Day 3: Garnet Lake, over Island Pass, to Rush Creek
The morning is clear and bright, revealing the full beauty of the mountains around us that were obscured by yesterday's storms. Climbing quickly above timberline, we soon have great panoramic views at Island Pass (10,170 ft), where we stop for lunch. We descend to camp at upper Rush Creek (10,200 ft) to finish the 6 mile day, and settle in to our beautiful setting framed by different mountain ranges on all sides. The southern end of the Koip Crest provides a dramatic ragged backdrop, while the Ritter Range and Cathedral Range display their splendor in front of us. And, of course, Donohue Peak, to the north, looks so appealingly close...! I start plotting a route...
Day 4: Layover Day at Rush Creek, Solo Climb of Donohue Peak (12,023 ft)

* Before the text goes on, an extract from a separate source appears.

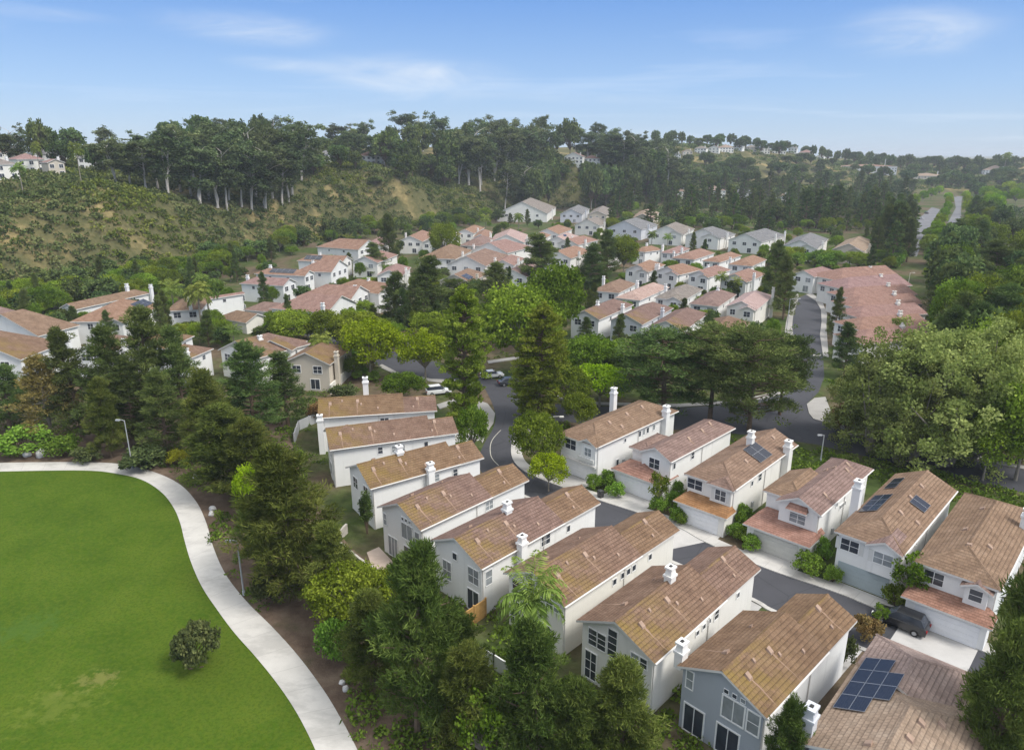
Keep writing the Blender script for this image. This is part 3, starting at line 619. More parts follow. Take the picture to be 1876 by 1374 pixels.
    def vent(s, B, u, v, big=True, L=2.4):
        k = 1 if v < B['vm'] else -1; z = s.top(B, u, v); sl = B['sl']; m = MB()
        a, b, h = (.24, .24, .22) if big else (.13, .13, .2)
        pts = [(u - a, v - b), (u + a, v - b), (u + a, v + b), (u - a, v + b)]
        lo = [(x, y, s.top(B, x, y) - .03) for x, y in pts]; hi = [(u + (x - u) * .8, v + (y - v) * .8, s.top(B, x, y) + h * (.75 if (y - v) * k < 0 else 1)) for x, y in pts]
        m.poly(hi)
        for i in range(4): j = (i + 1) % 4; m.poly([lo[i], lo[j], hi[j], hi[i]])
        s.put(m, 'roof_vent', VENT)
        if big and L:
            q = MB(); n = 9; x0 = u + random.uniform(-.12, .12); ll = L * random.uniform(.7, 1.2); j0 = x0
            ve = max(B['v0'] + .3, v - k * ll) if k > 0 else min(B['v1'] - .3, v + ll); row_ = []
            for i in range(n + 1):
                t0 = i / n; w0 = random.uniform(.05, .13) * (1 - t0 * .75); va = v - k * b + (ve - v) * t0; j0 += random.uniform(-.035, .035); row_.append(((j0 - w0, va), (j0 + w0, va)))
            vs_ = [(x, y, s.top(B, x, y) + .012) for pr in row_ for x, y in pr]; q.v = vs_
            for i in range(n): q.f.append([2 * i, 2 * i + 1, 2 * i + 3, 2 * i + 2]); q.m.append(0); q.uv.append([(0, 0)] * 4)
            s.put(q, 'lime_streak', STREAK)
    def solar(s, B, u0, v0, nu, nv, pw=1.65, ph=1.0, skip=()):
        k = math.sqrt(1 + B['sl'] ** 2); g = .015
        for i in range(nu):
            for j in range(nv):
                if (i, j) in skip: continue
                a0 = u0 + i * (pw + g); b0 = v0 + j * (ph / k + g); m = MB()
                c = [(a0, b0), (a0 + pw, b0), (a0 + pw, b0 + ph / k), (a0, b0 + ph / k)]
                hi = [(x, y, s.top(B, x, y) + .16) for x, y in c]; lo = [(x, y, z - .05) for x, y, z in hi]
                m.poly(hi, 0, [(.0, 0), (pw, 0), (pw, ph), (0, ph)])
                for q in range(4): r = (q + 1) % 4; m.poly([lo[q], lo[r], hi[r], hi[q]], 1)
                m.poly(lo[::-1], 1); o = s.put(m, 'solar_panel', [SOLAR, ALU])
                e = MB(); z_ = .166
                for (xa, ya, xb, yb) in ((a0, b0, a0 + pw, b0 + .018), (a0, b0 + ph / k - .018, a0 + pw, b0 + ph / k), (a0, b0 + .03, a0 + .03, b0 + ph / k - .03), (a0 + pw - .03, b0 + .03, a0 + pw, b0 + ph / k - .03)):
                    e.poly([(x, y, s.top(B, x, y) + z_) for x, y in ((xa, ya), (xb, ya), (xb, yb), (xa, yb))])
                s.put(e, 'panel_frame', ALU, o)
    def skirt(s, ui, uo, va, vb, zi, zo, m=None, cheek=.8):
        r = MB(); k = 1.1; th = .18
        A, B_, C, D = (uo, va, zo), (uo, vb, zo), (ui, vb - cheek, zi), (ui, va + cheek, zi); E, G_ = (ui, vb, zo), (ui, va, zo)
        for pts, fn in (([A, D, C, B_], lambda p: (p[1], (p[0] - uo) * k)), ([B_, C, E], lambda p: (p[0] + 9, (vb - p[1]) * k)), ([G_, D, A], lambda p: (p[0] + 19, (p[1] - va) * k))):
            r.poly(pts, 0, [fn(p) for p in pts])
        r.poly([(p[0], p[1], p[2] - th) for p in (A, B_, E, G_)], 1)
        for p, q in ((B_, A), (E, B_), (A, G_)): r.poly([(p[0], p[1], p[2] - th), (q[0], q[1], q[2] - th), q, p], 1)
        s.put(r, 'skirt_roof', [m or TILE_S, SOFF])
    def drive(s, u0, u1, v0, v1, z=0.03):
        def reach(u, v, d, line):                               # how far the slab runs before it meets the kerb
            p, r = s.world(u, v), s.u * d; best = 12.0
            for a, b in zip(line, line[1:]):
                e = b - a; den = r[0] * e[1] - r[1] * e[0]
                if abs(den) < 1e-6: continue
                w_ = a - p; t_ = (w_[0] * e[1] - w_[1] * e[0]) / den; k_ = (w_[0] * r[1] - w_[1] * r[0]) / den
                if t_ > 0 and -.01 <= k_ <= 1.01: best = min(best, t_)
            return best
        if u0 < 0: q = [s.world(u1 - reach(u1, v, -1, kin) - .02, v) for v in (v0, v1)]; pts = [q[0], s.world(u1, v0), s.world(u1, v1), q[1]]
        else: q = [s.world(u0 + reach(u0, v, 1, lftk) - .5, v) for v in (v0, v1)]; pts = [s.world(u0, v0), q[0], q[1], s.world(u0, v1)]
        sheet('driveway', pts, z, DRIVE)

# ---- the row of houses backing on the park (each: mossy tile gables, one long house deep)
GL = 'houses backing on the park'
def left_house(K, F, S, label, wall=WHITE, Wd=None, af=.63, wb=.72, chim=(), roof=TILE_L, moss=True, front=None, side=(), vents=None, slope=.47, ze=5.5, sidewall=None):
    h = House(K, F, S, ze, 'row_house', label, 'house', GL, wall, roof, Wd=Wd, slope=slope)
    L, Wt = h.L, h.W; a = L * af; b = Wt * wb
    A = h.block(0, a, 0, Wt, oh1=.15); B = h.block(a + .004, L, 0, b, oh0=-.2)
    h.A, h.B = A, B
    for (u, v, z) in chim:
        h.chimney(u * L, v * Wt, 0 if v < .1 else h.top(A, u * L, v * Wt) - .6, z)
    for i, (u, v, big) in enumerate(vents or [(.10, .32, 1), (.17, .66, 1), (.33, .35, 1), (.36, .27, 0), (.20, .38, 0), (.45, .70, 0), (.50, .15, 0), (.84, .32, 1), (.80, .12, 0)]):
        blk = A if u * L < a - .4 else B
        if blk is B and v * Wt > b - .3: continue
        h.vent(blk, u * L, v * Wt, bool(big), 2.6)
    for (u, z, w_, hh, nx, gl) in side: h.win(A if u * L < a - 1 else B, 'R', u * L, z, w_, hh, nx, 1 if hh < .9 else 2, GLASSB if gl else GLASS)
    if front: front(h, A)
    h.garage(B, 'B', b / 2, 4.6 if b > 5.4 else b - 1.2)
    h.drive(L - .6, L + 1.0, .4, b - .3)
    return h
def front_a(h, A):
    h.win(A, 'F', 6.55, 3.5, .5, 1.3); [h.win(A, 'F', v, 5.25, .32, .32, 1, 1) for v in (3.4, 2.8, 2.2)]
    h.win(A, 'F', 2.75, 3.2, 1.75, 1.75, 2, 1); h.win(A, 'F', 1.05, 3.2, .7, 1.5, 1, 2); h.win(A, 'F', 5.35, .1, 1.6, 2.3, 3, 1, name='sliding_door'); h.win(A, 'F', 2.3, .1, 2.2, 2.2, 3, 1, name='sliding_door')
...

Why climb a peak on a layover day? Because it's there, calling to me...! This solo adventure, officially "off the trip," proved the highlight of the week for me. Only 3 miles away, and 1800 ft above camp, I knew it wouldn't be a strenuous challenge (I allowed 6 hrs, and could've been back in 3.5 hrs), but it was a chance to get off the trail, and do some route-finding, boulder-hopping, and scrambling up a mountain - my favorite things to do! The solo experience also let me move at my own pace - as fast as I wanted, but with stops anywhere a photo opportunity popped up. I was in paradise! I spent nearly an hour on the summit, just savoring the moment(s) and the view. I dragged out the descent, taking time to swim and bathe in some pools along a creek, and took a detour that brought me through more meadows of wildflowers. I returned by my appointed deadline, but the excursion was over entirely too soon!
Day 5: Rush Creek, over Donohue Pass, into Lyell Canyon
The trip continues up over rocky Donohue Pass (11,040 ft), near the base of Mt. Lyell (highest mountain in the Yosemite area, at 13,114 ft). We're actually so close to the mountain that the summit is obscured by the lower hills in front of it. The pass gives us our first view of lush Lyell Canyon, and after a steep, scenic descent, we reach camp (9,000 ft) where Lyell Creek turns into a full-blown river, after a 7 mile day.
Day 6: Lyell Canyon to Tuolomne Meadows
The final 9-mile, level, dusty hike through the canyon ends our trip at Tuolomne Meadows. The granite domes, characteristic of the rock formations around Yosemite, greeted us at the meadows. Arriving early, I even had a chance to take a hot (!) shower in the lodge before others joined up for the shuttle back to Agnew Meadows.